The bad news is that I’m not sure that’s really going to be enough for me.

I’m under no illusion that one day I’ll be stepping foot on to a 737 MAX…but I’m in no hurry for that day to come. While the number of 737 MAX aircraft flying around the world is comparatively low it should be easy to give the aircraft a wide berth…and that’s what I plan to do.

While there are other aircraft operating the routes I want/need to fly I’ll be doing my best to avoid the 737 MAX as I see no reason to fly it just now.
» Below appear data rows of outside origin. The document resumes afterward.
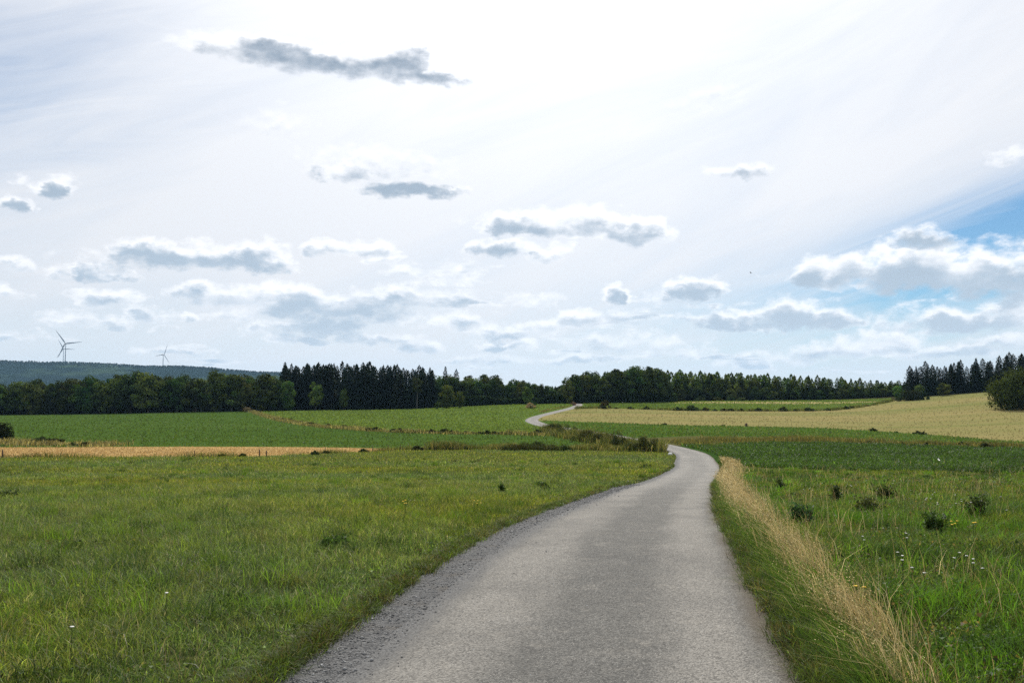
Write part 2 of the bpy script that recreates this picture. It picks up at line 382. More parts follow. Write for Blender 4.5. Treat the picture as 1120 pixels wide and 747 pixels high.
M['forest_floor'] = field_mat('forest_floor', (.030, .036, .014), (.045, .040, .02), (.02, .022, .01), .02, .3, 2)

def road_mat():
    m, N = mat('old_asphalt'); g = N.n('ShaderNodeNewGeometry').outputs['Position']
    at = N.n('ShaderNodeAttribute', attribute_name='across'); ac = at.outputs['Fac']
    al = N.n('ShaderNodeAttribute', attribute_name='along').outputs['Fac']
    cb = N.n('ShaderNodeCombineXYZ'); N.L(N.m('MULTIPLY', ac, 1.6), cb.inputs[0]); N.L(N.m('MULTIPLY', al, .35), cb.inputs[1])
    wob = N.m('MULTIPLY', N.m('SUBTRACT', N.noise(cb.outputs[0], 1.2, 6, .68), .5), .8)
    t = N.m('ADD', ac, wob)
    # two pale wheel tracks, darker crown and edges
    trk = N.m('ADD', N.ss(N.m('ABSOLUTE', N.m('ADD', t, .82)), .66, .1), N.ss(N.m('ABSOLUTE', N.m('SUBTRACT', t, .92)), .52, .12))
    trk = N.m('MINIMUM', trk, 1)
    col = N.mix(trk, (.112, .110, .104), (.200, .191, .176))
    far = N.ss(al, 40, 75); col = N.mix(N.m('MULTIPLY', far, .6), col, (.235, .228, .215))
    # patches and long stains
    pt = N.noise(g, .55, 6, .62); col = N.mix(N.ss(pt, .42, .7, 0, .45), col, (.095, .094, .092))
    pt2 = N.noise(g, 3.1, 5, .7); col = N.mix(N.ss(pt2, .52, .72, 0, .35), col, (.27, .25, .22))
    # aggregate
    vo = N.n('ShaderNodeTexVoronoi', voronoi_dimensions='2D'); N.L(g, vo.inputs['Vector']); vo.inputs['Scale'].default_value = 95
    sepc = N.n('ShaderNodeSeparateColor'); N.L(vo.outputs['Color'], sepc.inputs[0])
    col = N.mix(.62, col, N.mix(sepc.outputs[0], (.25, .25, .25), (1.8, 1.78, 1.72)), 'MULTIPLY')
    fine = N.noise(g, 60, 3, .7); col = N.mix(N.ss(fine, .5, .72, 0, .7), col, (.05, .05, .05))
    # pale chips pressed into the surface
    vo2 = N.n('ShaderNodeTexVoronoi', voronoi_dimensions='2D'); N.L(N.v('ADD', g, N.v('SCALE', N.noise(g, 25, 2, .5, out=1))), vo2.inputs['Vector']); vo2.inputs['Scale'].default_value = 14
    sc2 = N.n('ShaderNodeSeparateColor'); N.L(vo2.outputs['Color'], sc2.inputs[0])
    chip = N.m('MULTIPLY', N.ss(vo2.outputs['Distance'], .22, .15), N.m('GREATER_THAN', sc2.outputs[0], .64))
    col = N.mix(N.m('MULTIPLY', chip, .85), col, (.50, .48, .44))
    # the left margin crumbles into the gravel
    el_ = N.ss(N.m('ADD', ac, N.m('MULTIPLY', wob, .35)), -1.05, -1.32); col = N.mix(N.m('MULTIPLY', el_, .8), col, N.mix(sepc.outputs[1], (.06, .06, .062), (.19, .19, .188)))
    # edge dirt
    ed = N.ss(N.m('ADD', ac, N.m('MULTIPLY', wob, .55)), 1.20, 1.42); col = N.mix(N.m('MULTIPLY', ed, .75), col, (.10, .08, .056))
    hgt = N.m('ADD', N.m('MULTIPLY', vo.outputs['Distance'], -.6), N.m('MULTIPLY', fine, .7))
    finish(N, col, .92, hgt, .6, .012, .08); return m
M['road'] = road_mat()
def gravel_mat():
    m, N = mat('shoulder_gravel'); g = N.n('ShaderNodeNewGeometry').outputs['Position']
    vo = N.n('ShaderNodeTexVoronoi', voronoi_dimensions='2D'); N.L(g, vo.inputs['Vector']); vo.inputs['Scale'].default_value = 60
    sc = N.n('ShaderNodeSeparateColor'); N.L(vo.outputs['Color'], sc.inputs[0])
    col = N.mix(sc.outputs[0], (.055, .056, .058), (.17, .17, .168))
    col = N.mix(N.ss(vo.outputs['Distance'], .45, .75, 0, .5), col, (.05, .05, .05))
    col = N.mix(N.ss(N.noise(g, 2.2, 4, .6), .5, .75, 0, .6), col, (.10, .085, .065))
    finish(N, col, .9, N.m('MULTIPLY', vo.outputs['Distance'], -1), .8, .02, .2); return m
M['gravel'] = gravel_mat()

def leaf_mat(name, trans=.35, rnd=.25, rough=.6, gain=1.0, spec=.25, warm=(1.35, 1.3, .6)):
    """leaf colour comes from the per-blade attribute 'tint'; plants vary through Object Info random"""
    m, N = mat(name)
    at = N.n('ShaderNodeAttribute', attribute_name='tint').outputs['Color']
    oi = N.n('ShaderNodeObjectInfo').outputs['Random']
    k = N.lin(oi, 0, 1, gain*(1-rnd), gain*(1+rnd))
    sc = N.n('ShaderNodeVectorMath', operation='SCALE'); N.L(at, sc.inputs[0]); N.L(k, sc.inputs['Scale'])
    hs = N.n('ShaderNodeHueSaturation'); N.L(sc.outputs[0], hs.inputs['Color']); N.L(N.lin(N.m('FRACT', N.m('MULTIPLY', oi, 7.3)), 0, 1, .5-.03*rnd*4, .5+.02*rnd*4), hs.inputs['Hue'])
    p = N.n('ShaderNodeBsdfPrincipled'); N.L(hs.outputs[0], p.inputs['Base Color']); p.inputs['Roughness'].default_value = rough
    p.inputs['Specular IOR Level'].default_value = spec
    tr = N.n('ShaderNodeBsdfTranslucent')
    N.L(N.mix(1., hs.outputs[0], warm, 'MULTIPLY'), tr.inputs[0])
    mx = N.n('ShaderNodeMixShader'); mx.inputs[0].default_value = trans
    N.L(p.outputs[0], mx.inputs[1]); N.L(tr.outputs[0], mx.inputs[2])
    o = N.n('ShaderNodeOutputMaterial'); N.L(mx.outputs[0], o.inputs[0]); return m
M['grass'] = leaf_mat('grass_blades', .42, .0, .6, 1.0, .12)
M['leaf'] = leaf_mat('broad_leaves', .24, .38, .9, 1.0, .04)
M['young_needle'] = leaf_mat('young_needles', .34, .25, .9, 1.0, .04)
M['needle'] = leaf_mat('spruce_needles', .10, .22, .9, 1.0, .04)
M['dry'] = leaf_mat('dry_stalks', .3, .0, .8, 1.0, .1, (1.05, 1.0, .9))
def bark_mat(name, c1, c2, s=6):
    m, N = mat(name); g = N.n('ShaderNodeTexCoord').outputs['Object']
    n = N.noise(N.v('MULTIPLY', g, (1, 1, .25)), s, 5, .65); finish(N, N.mix(N.ss(n, .35, .65), c1, c2), .9, n, .6, .03); return m
M['bark'] = bark_mat('bark', (.05, .038, .028), (.11, .09, .07))
M['birch'] = bark_mat('birch_bark', (.09, .085, .075), (.24, .23, .21))
M['post'] = bark_mat('weathered_post_wood', (.07, .045, .03), (.16, .11, .08), 20)

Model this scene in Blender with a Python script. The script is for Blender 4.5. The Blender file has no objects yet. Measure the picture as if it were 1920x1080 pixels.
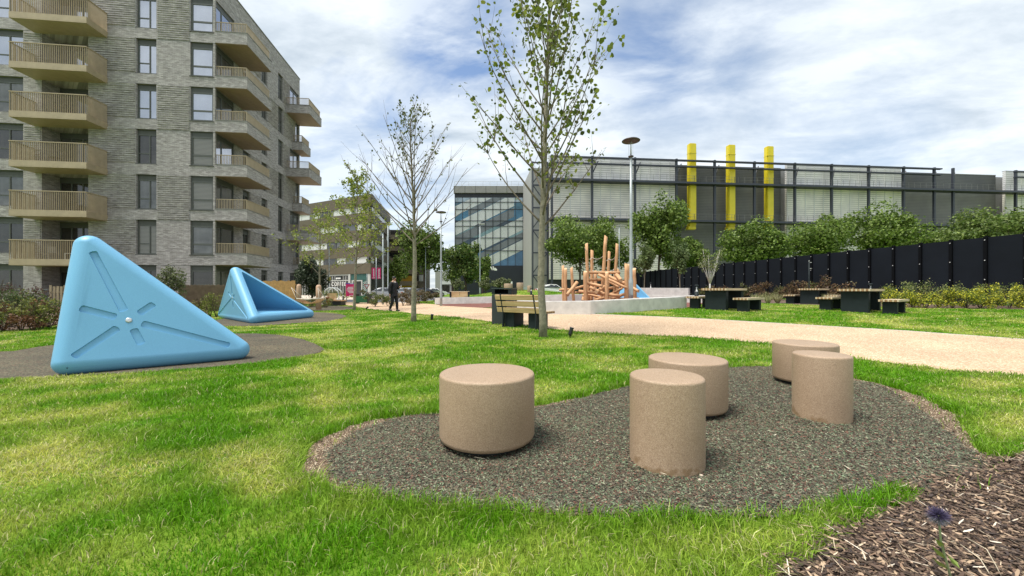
import bpy, bmesh, math, random
import numpy as np
from math import sin, cos, pi, radians, sqrt, exp, atan2
from mathutils import Vector, Matrix
from mathutils.geometry import delaunay_2d_cdt
S = bpy.context.scene
COL = S.collection
# ---------------------------------------------------------------- camera
FPX, YH, CH = 720.0, 544.0, 1.10
cd = bpy.data.cameras.new('camera'); cam = bpy.data.objects.new('camera', cd); COL.objects.link(cam)
cd.lens = FPX / 1920 * 36; cd.sensor_width = 36; cd.shift_y = (YH - 540) / 1920
cd.clip_start = 0.05; cd.clip_end = 3000
cam.location = (0, 0, CH); cam.rotation_euler = (pi / 2, 0, 0)
S.camera = cam
# ---------------------------------------------------------------- light
SUN_EL, SUN_AZ = radians(68), radians(245)      # azimuth clockwise from +Y: from the left
w = bpy.data.worlds.new('World'); S.world = w; w.use_nodes = True
nt = w.node_tree; nt.nodes.clear(); N = nt.nodes.new; L = nt.links.new
out = N('ShaderNodeOutputWorld')
sky = N('ShaderNodeTexSky'); sky.sky_type = 'NISHITA'; sky.sun_disc = False
sky.sun_elevation = SUN_EL; sky.sun_rotation = SUN_AZ; sky.dust_density = 1.0; sky.ozone_density = 1.5
bg1 = N('ShaderNodeBackground'); bg1.inputs[1].default_value = 0.115
L(sky.outputs[0], bg1.inputs[0])
tc = N('ShaderNodeTexCoord')
def vmath(op, a, b=None):
    n = N('ShaderNodeVectorMath'); n.operation = op
    for i, q in enumerate((a, b)):
        if q is None: continue
        if isinstance(q, tuple): n.inputs[i].default_value = q
        else: L(q, n.inputs[i])
    return n
def fmath(op, a, b=None, c=None, clamp=False):
    n = N('ShaderNodeMath'); n.operation = op; n.use_clamp = clamp
    for i, q in enumerate((a, b, c)):
        if q is None: continue
        if isinstance(q, (int, float)): n.inputs[i].default_value = q
        else: L(q, n.inputs[i])
    return n.outputs[0]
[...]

It’s possible that the 737 MAX will re-enter service as the safest aircraft ever manufactured but the fact remains that, thanks to the attitude apparently adopted by Boeing during the design and production of the aircraft, I can’t help but wonder if the fixes we see implemented on the MAX won’t just be a series of bandaids designed to cover up deficiencies that only a complete redesign will truly fix. A redesign that we’re unlikely to ever see.

Bottom Line

The 737 MAX is an aircraft I’m not sure I’ll ever fully trust and, as someone who doesn’t really like flying all that much (yes, I know that’s amazingly illogical), I don’t see any reason to fly in the aircraft unless I absolutely have to.

There will come a time where it will be quite hard to avoid flying in a 737 MAX aircraft without taking an annoyingly circuitous routing or without having to pick another destination and when those times come I’ll probably fly in the aircraft just like everyone else….but until then I think I’ll take a pass.


  1. I couldn’t agree more! It makes me crazy these other bloggers and their blind test in the face of clearly is a clusterf*#%<~. I think American greed got a hold of everyone including the pilots. Now we will always have doubts. Because what other corners were cut/hidden as well. So sad, I wish we still had a functional government oversight system.

  2. The basic design flaw of the size and position of the engines, now well known, means that I will avoid flying on the B737Max series. No amount of software fixes can change the design flaws.